LLStone March 7, 2018
Thanks for the Grub Street Diet tip - it was a great read! The review was also excellent.
 
alygator March 7, 2018
Julia Turshen (Small Victories!!) also had an awesome one.
 
Jesi N. March 7, 2018
Standing ovation to Garrett Oliver for his enthusiastic approach to sourcing ingredients. I loved that when he couldn't find candied orange peel, he made it himself-- that's the can-do spirit we're looking for! :)
 
Victoria C. March 7, 2018
A few months ago, I picked up Authentico in the store and looked through it. It is beautiful, and I was tempted, but I didn’t go for it because I have over one hundred Italian cookbooks. So I was interested to see that it made The Piglet lineup of best sixteen books of the year. Now I would get a good idea if I should give into temptation.

Bangkok in the lineup didn’t interest me at all. Except for the inauthentic-but-delicious Thai Chicken Curry in The Frog Commissary Cookbook, in which (seriously) béchamel sauce is used instead of coconut milk, I don’t make Thai food at home. The person I eat dinner with doesn’t like it. He can’t stand coconut milk because he hates the way it tastes, and he can’t stand fish sauce because he hates the way it smells. I can sneak fish sauce into dishes; it can add excellent umami essence and in a dish does not taste the way it smells. But I can’t get away with that with coconut milk. Therefore, I am VERY INTERESTED in the comment in this review that says Bangkokians use evaporated milk in place of coconut milk.

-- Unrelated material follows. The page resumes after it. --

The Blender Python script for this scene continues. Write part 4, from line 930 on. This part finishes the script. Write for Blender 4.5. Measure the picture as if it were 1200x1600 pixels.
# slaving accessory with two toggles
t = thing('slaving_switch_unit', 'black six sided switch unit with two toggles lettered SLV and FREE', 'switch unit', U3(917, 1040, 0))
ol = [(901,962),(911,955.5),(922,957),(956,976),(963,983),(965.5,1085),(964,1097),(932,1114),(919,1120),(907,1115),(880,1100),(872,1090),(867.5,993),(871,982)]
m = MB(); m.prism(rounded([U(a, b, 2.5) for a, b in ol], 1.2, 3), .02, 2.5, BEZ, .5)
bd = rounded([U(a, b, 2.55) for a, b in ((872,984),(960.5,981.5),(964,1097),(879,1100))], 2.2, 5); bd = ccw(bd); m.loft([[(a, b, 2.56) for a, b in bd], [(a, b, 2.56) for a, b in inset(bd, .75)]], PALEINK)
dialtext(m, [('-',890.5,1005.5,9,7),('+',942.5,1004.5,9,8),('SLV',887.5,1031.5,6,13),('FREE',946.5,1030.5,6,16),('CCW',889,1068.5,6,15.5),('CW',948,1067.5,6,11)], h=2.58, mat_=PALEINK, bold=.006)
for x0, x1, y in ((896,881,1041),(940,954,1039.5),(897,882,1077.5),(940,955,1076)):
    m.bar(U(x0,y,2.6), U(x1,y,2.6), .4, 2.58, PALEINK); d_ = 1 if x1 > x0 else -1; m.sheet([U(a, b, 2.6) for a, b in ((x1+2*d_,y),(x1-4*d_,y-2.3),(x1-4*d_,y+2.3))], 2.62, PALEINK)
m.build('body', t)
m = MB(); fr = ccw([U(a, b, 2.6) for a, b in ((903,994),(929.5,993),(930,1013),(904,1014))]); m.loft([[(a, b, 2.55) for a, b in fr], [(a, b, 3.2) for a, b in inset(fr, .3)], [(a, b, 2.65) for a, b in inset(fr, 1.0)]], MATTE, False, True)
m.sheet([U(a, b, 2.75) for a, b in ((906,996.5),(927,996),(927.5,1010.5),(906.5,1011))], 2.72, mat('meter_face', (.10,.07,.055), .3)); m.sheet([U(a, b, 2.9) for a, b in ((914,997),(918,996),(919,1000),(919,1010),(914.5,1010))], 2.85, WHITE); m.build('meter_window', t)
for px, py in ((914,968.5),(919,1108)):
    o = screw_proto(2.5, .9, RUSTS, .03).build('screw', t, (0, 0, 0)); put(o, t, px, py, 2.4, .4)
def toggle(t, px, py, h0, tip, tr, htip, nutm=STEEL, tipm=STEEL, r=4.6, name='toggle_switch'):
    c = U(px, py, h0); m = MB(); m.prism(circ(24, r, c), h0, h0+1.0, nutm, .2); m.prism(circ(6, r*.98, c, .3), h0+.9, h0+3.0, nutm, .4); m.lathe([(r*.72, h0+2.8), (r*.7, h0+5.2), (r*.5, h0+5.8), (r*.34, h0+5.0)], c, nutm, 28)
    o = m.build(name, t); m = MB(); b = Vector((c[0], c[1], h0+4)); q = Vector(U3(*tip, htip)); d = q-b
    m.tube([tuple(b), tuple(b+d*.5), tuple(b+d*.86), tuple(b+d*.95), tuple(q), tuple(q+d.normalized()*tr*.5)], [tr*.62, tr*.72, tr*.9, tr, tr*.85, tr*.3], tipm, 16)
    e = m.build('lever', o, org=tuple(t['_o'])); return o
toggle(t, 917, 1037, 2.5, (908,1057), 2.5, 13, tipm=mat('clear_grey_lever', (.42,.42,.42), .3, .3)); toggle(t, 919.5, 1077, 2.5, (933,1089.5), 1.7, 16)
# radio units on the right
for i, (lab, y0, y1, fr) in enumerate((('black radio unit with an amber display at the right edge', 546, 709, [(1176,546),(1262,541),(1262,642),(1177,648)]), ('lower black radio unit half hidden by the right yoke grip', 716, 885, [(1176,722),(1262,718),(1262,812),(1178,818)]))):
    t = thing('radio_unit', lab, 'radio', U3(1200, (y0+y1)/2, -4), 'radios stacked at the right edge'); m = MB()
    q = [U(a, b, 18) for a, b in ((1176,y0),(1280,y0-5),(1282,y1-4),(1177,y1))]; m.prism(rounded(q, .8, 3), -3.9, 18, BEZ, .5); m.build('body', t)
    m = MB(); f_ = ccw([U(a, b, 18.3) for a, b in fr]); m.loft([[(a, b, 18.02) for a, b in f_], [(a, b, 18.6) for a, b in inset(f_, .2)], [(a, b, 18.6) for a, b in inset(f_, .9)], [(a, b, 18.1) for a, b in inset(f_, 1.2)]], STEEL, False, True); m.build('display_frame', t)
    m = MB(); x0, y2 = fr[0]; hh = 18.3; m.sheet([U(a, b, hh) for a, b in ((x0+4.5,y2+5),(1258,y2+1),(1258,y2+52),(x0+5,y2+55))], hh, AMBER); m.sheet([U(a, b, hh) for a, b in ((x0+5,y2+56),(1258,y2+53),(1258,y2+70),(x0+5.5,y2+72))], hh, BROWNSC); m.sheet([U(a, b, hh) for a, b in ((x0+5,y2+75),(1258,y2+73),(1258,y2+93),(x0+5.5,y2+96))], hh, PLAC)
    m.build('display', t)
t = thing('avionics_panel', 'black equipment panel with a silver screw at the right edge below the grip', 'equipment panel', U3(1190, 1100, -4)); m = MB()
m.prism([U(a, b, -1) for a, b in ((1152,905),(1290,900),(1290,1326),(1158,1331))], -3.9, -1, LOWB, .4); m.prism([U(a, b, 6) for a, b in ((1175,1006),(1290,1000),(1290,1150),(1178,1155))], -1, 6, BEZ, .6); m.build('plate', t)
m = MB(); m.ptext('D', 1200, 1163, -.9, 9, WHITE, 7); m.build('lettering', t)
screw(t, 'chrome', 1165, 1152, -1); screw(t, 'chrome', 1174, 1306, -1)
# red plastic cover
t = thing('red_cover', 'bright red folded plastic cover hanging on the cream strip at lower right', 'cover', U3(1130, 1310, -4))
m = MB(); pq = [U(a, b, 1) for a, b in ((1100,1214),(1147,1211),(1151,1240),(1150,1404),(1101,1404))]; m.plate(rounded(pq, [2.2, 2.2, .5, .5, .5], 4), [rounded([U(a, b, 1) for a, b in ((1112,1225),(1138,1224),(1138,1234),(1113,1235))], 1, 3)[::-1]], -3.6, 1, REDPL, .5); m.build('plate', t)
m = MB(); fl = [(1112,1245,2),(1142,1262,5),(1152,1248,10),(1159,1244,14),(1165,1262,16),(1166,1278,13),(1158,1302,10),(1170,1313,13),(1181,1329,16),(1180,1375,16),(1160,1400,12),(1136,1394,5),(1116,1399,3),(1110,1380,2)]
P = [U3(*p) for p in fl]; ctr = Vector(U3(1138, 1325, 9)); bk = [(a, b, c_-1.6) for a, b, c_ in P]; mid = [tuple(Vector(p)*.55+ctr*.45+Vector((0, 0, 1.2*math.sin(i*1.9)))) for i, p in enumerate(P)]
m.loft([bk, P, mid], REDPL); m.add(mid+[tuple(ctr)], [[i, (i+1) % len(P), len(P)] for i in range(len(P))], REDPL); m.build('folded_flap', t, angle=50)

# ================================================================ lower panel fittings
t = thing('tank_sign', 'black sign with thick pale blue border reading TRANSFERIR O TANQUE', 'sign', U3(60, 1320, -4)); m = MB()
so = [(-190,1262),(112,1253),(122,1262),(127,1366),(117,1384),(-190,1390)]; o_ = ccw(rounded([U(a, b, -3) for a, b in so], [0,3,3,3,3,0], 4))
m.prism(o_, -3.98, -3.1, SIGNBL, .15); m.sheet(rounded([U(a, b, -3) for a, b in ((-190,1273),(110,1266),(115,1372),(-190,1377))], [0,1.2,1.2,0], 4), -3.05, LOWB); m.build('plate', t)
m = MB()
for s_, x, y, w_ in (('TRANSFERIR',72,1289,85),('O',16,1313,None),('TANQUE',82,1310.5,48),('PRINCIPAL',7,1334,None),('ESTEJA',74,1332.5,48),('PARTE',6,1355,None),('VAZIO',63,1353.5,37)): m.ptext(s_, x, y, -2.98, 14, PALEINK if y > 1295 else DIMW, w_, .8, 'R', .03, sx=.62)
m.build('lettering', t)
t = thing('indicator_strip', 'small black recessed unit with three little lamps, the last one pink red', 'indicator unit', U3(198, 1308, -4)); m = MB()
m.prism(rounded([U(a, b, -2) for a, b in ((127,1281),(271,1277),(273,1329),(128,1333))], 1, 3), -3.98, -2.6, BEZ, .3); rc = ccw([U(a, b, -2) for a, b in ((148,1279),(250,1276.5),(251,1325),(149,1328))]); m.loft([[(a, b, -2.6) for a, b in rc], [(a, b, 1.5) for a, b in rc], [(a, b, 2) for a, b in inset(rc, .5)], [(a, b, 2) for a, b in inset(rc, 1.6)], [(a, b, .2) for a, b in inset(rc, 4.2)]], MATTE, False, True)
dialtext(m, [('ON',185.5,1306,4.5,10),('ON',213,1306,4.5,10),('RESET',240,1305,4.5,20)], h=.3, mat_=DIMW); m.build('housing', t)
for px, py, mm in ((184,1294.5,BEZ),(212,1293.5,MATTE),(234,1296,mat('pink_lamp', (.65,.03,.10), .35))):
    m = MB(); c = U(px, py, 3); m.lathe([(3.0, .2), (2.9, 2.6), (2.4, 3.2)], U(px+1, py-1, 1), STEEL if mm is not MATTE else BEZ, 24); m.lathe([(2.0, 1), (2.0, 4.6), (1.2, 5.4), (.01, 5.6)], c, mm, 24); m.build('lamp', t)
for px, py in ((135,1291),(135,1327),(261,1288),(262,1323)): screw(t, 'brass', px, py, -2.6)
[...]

Did I read that right? Can I do that all – or most - of the time? Help me out here.

I liked this review and was persuaded by the result. I thought at the end of it I would want to go ahead and get Authentico, but instead I’m interested in Bangkok (especially if the evaporated milk thing is correct).

And that’s why I love The Piglet.
 
Ouan C. March 8, 2018
Definitely you can use evaporated milk in Tom Kha Soup and the like. For Thai Curries you sauteed the curry paste in a little oil (say, 2 Tbsp on medium heat) until fragrant then add evaporated milk and it will turn out almost like coconut cream/milk. You should try & good luck
 
Victoria C. March 10, 2018
Thanks so much for this. I will definitely try it!
 
Lorelee March 7, 2018
So far I’m convinced but will definitely wait for mire reviews as I love Italian food
 
Incohatus March 7, 2018
Ironically, while I’m totally convinced by his review, Autentico is the one I’m more likely to buy. Bangkok sounds like a fascinating education in Thai food culture but not something I’d ever be able to practically use... I appreciated his selection of recipes and fair assessment of both books!
 
bwolff April 5, 2018
I'm surprised no one noted that Bankok is Ms Punyaratabandhu 2nd book. She emphasizes home cook's approach to Thai food and is, in my opinion very successful. Her dishes are excellent and approachable. Worth investigating her site She Shimmers.